__To be done__. Repeat the whole listing below, word for word.

----------

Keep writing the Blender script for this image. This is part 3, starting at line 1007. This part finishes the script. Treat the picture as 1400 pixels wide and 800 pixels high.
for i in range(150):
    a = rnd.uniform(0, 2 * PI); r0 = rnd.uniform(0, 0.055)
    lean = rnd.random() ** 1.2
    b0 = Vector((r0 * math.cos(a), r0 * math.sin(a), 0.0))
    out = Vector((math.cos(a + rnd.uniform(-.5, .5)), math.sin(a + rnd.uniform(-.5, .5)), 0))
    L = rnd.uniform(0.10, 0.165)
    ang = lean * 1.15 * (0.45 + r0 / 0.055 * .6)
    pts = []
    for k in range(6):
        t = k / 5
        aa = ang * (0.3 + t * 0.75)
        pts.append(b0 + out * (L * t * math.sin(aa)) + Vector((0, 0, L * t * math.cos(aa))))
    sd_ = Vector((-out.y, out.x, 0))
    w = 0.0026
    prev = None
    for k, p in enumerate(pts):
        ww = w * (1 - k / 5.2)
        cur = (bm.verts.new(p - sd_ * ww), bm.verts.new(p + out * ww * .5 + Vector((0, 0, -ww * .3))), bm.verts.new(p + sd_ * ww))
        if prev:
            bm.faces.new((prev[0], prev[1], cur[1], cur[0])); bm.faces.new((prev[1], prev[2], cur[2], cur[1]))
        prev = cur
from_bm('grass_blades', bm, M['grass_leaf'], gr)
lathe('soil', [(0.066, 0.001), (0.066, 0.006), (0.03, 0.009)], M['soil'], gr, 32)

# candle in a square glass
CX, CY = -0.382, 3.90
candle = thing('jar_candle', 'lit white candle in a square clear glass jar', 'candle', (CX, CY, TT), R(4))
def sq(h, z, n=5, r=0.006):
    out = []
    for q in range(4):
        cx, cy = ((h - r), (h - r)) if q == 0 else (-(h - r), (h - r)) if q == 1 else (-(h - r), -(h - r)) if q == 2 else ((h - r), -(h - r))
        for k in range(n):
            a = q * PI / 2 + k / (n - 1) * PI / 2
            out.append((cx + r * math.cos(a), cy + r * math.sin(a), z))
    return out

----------

__Written solution__.
Keep writing the Blender script for this image. This is part 3, starting at line 1007. This part finishes the script. Treat the picture as 1400 pixels wide and 800 pixels high.
for i in range(150):
    a = rnd.uniform(0, 2 * PI); r0 = rnd.uniform(0, 0.055)
    lean = rnd.random() ** 1.2
    b0 = Vector((r0 * math.cos(a), r0 * math.sin(a), 0.0))
    out = Vector((math.cos(a + rnd.uniform(-.5, .5)), math.sin(a + rnd.uniform(-.5, .5)), 0))
    L = rnd.uniform(0.10, 0.165)
    ang = lean * 1.15 * (0.45 + r0 / 0.055 * .6)
    pts = []
    for k in range(6):
        t = k / 5
        aa = ang * (0.3 + t * 0.75)
        pts.append(b0 + out * (L * t * math.sin(aa)) + Vector((0, 0, L * t * math.cos(aa))))
    sd_ = Vector((-out.y, out.x, 0))
    w = 0.0026
    prev = None
    for k, p in enumerate(pts):
        ww = w * (1 - k / 5.2)
        cur = (bm.verts.new(p - sd_ * ww), bm.verts.new(p + out * ww * .5 + Vector((0, 0, -ww * .3))), bm.verts.new(p + sd_ * ww))
        if prev:
            bm.faces.new((prev[0], prev[1], cur[1], cur[0])); bm.faces.new((prev[1], prev[2], cur[2], cur[1]))
        prev = cur
from_bm('grass_blades', bm, M['grass_leaf'], gr)
lathe('soil', [(0.066, 0.001), (0.066, 0.006), (0.03, 0.009)], M['soil'], gr, 32)

# candle in a square glass
CX, CY = -0.382, 3.90
candle = thing('jar_candle', 'lit white candle in a square clear glass jar', 'candle', (CX, CY, TT), R(4))
def sq(h, z, n=5, r=0.006):
    out = []
    for q in range(4):
        cx, cy = ((h - r), (h - r)) if q == 0 else (-(h - r), (h - r)) if q == 1 else (-(h - r), -(h - r)) if q == 2 else ((h - r), -(h - r))
        for k in range(n):
            a = q * PI / 2 + k / (n - 1) * PI / 2
            out.append((cx + r * math.cos(a), cy + r * math.sin(a), z))
    return out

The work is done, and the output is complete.